During several hours on the stand at the inquest, Mr Koletti repeatedly denied misleading the police or assisting his wife in disappearing.

He left the inquest on Thursday to a media scrum and refused to answer questions.

Melissa Caddick during the ASIC raid at her home on November 11, 2020. (Supplied)

Thursday's findings outlined what Magistrate Ryan called the inconsistent and "incomprehensible" evidence Mr Koletti has given since Ms Caddick was last seen alive.

There was a focus on the differing versions of events, as told by Mr Koletti, between the ASIC raid on November 11 and him making the missing person's report on November 13.

Initially, he told police, he and Ms Caddick went to bed around 9:30pm on November 11, 2020, and he last saw her about midnight.

Since then, he has claimed to have seen his wife sleeping at 4am the next morning and has given varying explanations about how that occurred.

He also told police she might have booked a room at a hotel in Bondi Junction, saying it was their "go to" retreat in Sydney.

The hotel later advised police it had no record of either Ms Caddick or Mr Koletti ever staying there.

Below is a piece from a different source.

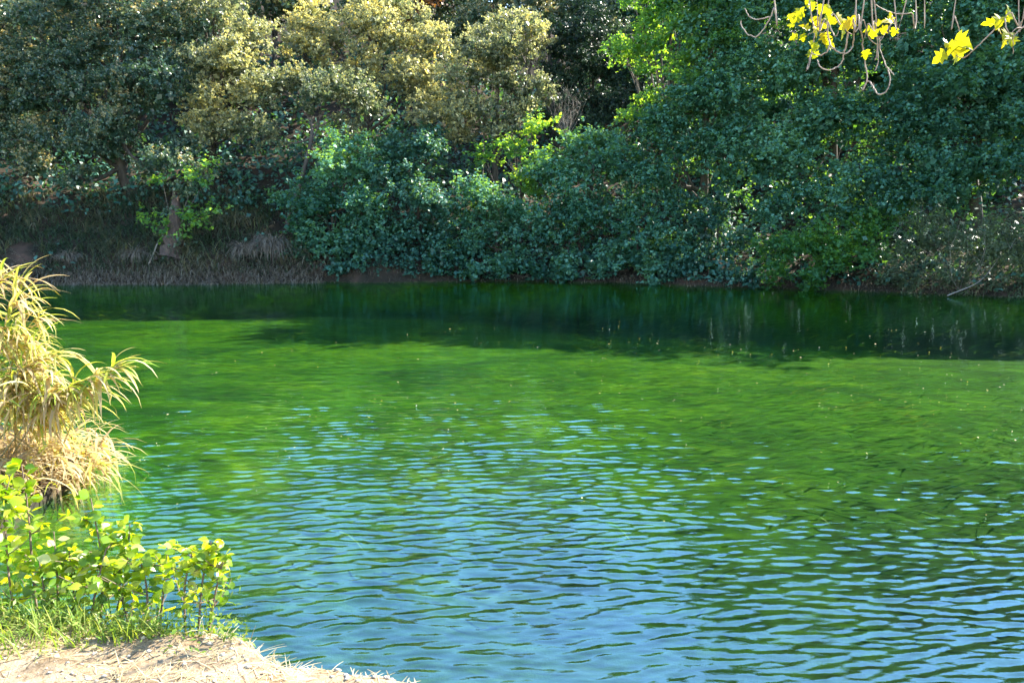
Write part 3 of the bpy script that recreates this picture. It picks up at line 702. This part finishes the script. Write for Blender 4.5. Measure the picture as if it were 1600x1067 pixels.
def reed_clump():
    rng = np.random.default_rng(9); random.seed(9)
    b = np.array([-6.3, 9.6, ter(-6.3, 9.6)])
    root = thing('giant_reed', b, 'clump of straw coloured giant reeds drooping over the near water', 'reeds')
    mass = Geo(); nblade = 0
    canes = []
    # (tip u, tip v, y, base x)
    tips = [(5, 420, 9.6), (25, 470, 9.4), (45, 520, 9.3), (60, 560, 9.2), (190, 566, 9.0), (150, 585, 9.0), (90, 585, 9.0), (100, 615, 8.9), (70, 620, 8.9), (35, 590, 9.2), (15, 530, 9.5), (-20, 430, 9.8),
            (-30, 500, 9.8), (50, 612, 8.9), (20, 600, 9.0), (85, 555, 9.3), (-10, 600, 9.2), (30, 430, 9.9), (-60, 400, 10), (115, 618, 8.9), (-40, 560, 9.5), (10, 630, 8.8), (60, 490, 9.6)]
    for (u, v, y) in tips:
        tip = world(u, v, y)
        q = b + np.array([rng.normal(-.1, .35), rng.normal(0, .35), 0]); q[2] = ter(q[0], q[1]) - .05
        mid = q*.45 + tip*.55; mid[2] = q[2] + (tip[2]-q[2])*.72
        p = spline([q, mid, tip], 14); canes.append(p)
        g = Geo(); g.add(*tube(p, np.linspace(.013, .004, len(p)), 6))
        add_obj('stem', g.mesh('stem', M['reed_stem'], True, b), root)
        d = unit(np.gradient(p, axis=0))
        for k in range(46):
            tt = rng.uniform(.30, 1.0)**.8*(len(p)-1.001); i = int(tt); pos = p[i] + (p[i+1]-p[i])*(tt-i)
            az = rng.normal(-.35, 1.0) if rng.random() < .75 else rng.uniform(0, 6.28)
            h = np.array([math.cos(az), math.sin(az), 0])
            tilt = rng.normal(-.1, .35)
            fwd = unit(h*math.cos(tilt) + np.array([0, 0, math.sin(tilt)]) + d[i]*(.45 + 1.5*(i/len(p))**3))
            up = np.array([rng.normal(0, .3), rng.normal(0, .3), 1.0])
            if k < 13 and nblade < 290:
                place('leaf_blade', BL[rng.integers(len(BL))], root, pos, fwd, up, rng.uniform(.65, 1.1)); nblade += 1
            else:
                a = math.atan2(fwd[1], fwd[0])
                blades(mass, rng, pos[None, :], np.array([rng.uniform(.32, .64)]), np.array([rng.uniform(.03, .055)]), np.array([a]), np.array([rng.uniform(-.1, .7)]), np.array([rng.uniform(.8, 2.0)]), np.array([rng.random()]), 5)
    # dead litter round the foot
    n = 900; a = rng.uniform(0, 6.28, n); rr = 1.05*np.sqrt(rng.random(n))
    bb = np.stack([b[0]+.35+np.cos(a)*rr, b[1]-.4+np.sin(a)*rr*1.2, np.zeros(n)], -1); bb[:, 2] = np.maximum(terrain(bb[:, 0], bb[:, 1]), 0) + rng.random(n)*.4
    blades(mass, rng, bb, rng.uniform(.3, .7, n), rng.uniform(.02, .05, n), rng.normal(-.6, 1.2, n), rng.uniform(-.3, .9, n), rng.uniform(.6, 2.2, n), np.clip(rng.normal(.25, .25, n), 0, 1), 4)
    o = add_obj('leaf_blades', mass.mesh('leaf_blades', M['reed_mass'], True, b), root, kind='stuff')
    # the young green shoot standing above the clump
    tip = world(28, 415, 9.7)
    for (u, v, L) in ((10, 430, .40), (22, 428, .42), (30, 432, .36)):
        p = world(u-14, v+22, 9.7); e = world(u+28, v-22, 9.6)
        o = place('leaf_blade', BL[3], root, p, e-p, (0, -.3, 1), 1.0); o['label'] = 'young green blade'
        o.data = GREEN
GREEN = blade_mesh(.42, .045, .15, .35, M['weed'])
reed_clump()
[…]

When pressed at the inquest on why he offered this guidance, Mr Koletti replied he was "was trying to provide relevant information, no matter how stupid".

The court heard he also told authorities Ms Caddick left home to jog at 5:30am "which she does every day", but CCTV footage had not captured her doing so for a month before she vanished.

Magistrate Ryan said many of the reasons Mr Koletti provided at the inquest for the discrepancies "simply did not make sense".

"It is fair to say that when he was not creating further inconsistencies, he was attempting to account for them with opaque and at times unintelligible explanations," she said.

"Notably however, every police officer who had any significant interaction with Mr Koletti suspected that he had some knowledge of Ms Caddick's movements, but had chosen not to share it with them."

The magistrate accepted his wife's disappearance must have been "deeply disturbing" for Mr Koletti.

She made no findings as to what information he may have withheld, but found Mr Koletti's "shifting accounts" had imposed a "significant burden" on the police investigation.

A Federal Court case brought by ASIC, in which Ms Caddick's clients are attempting to recoup lost funds, continues.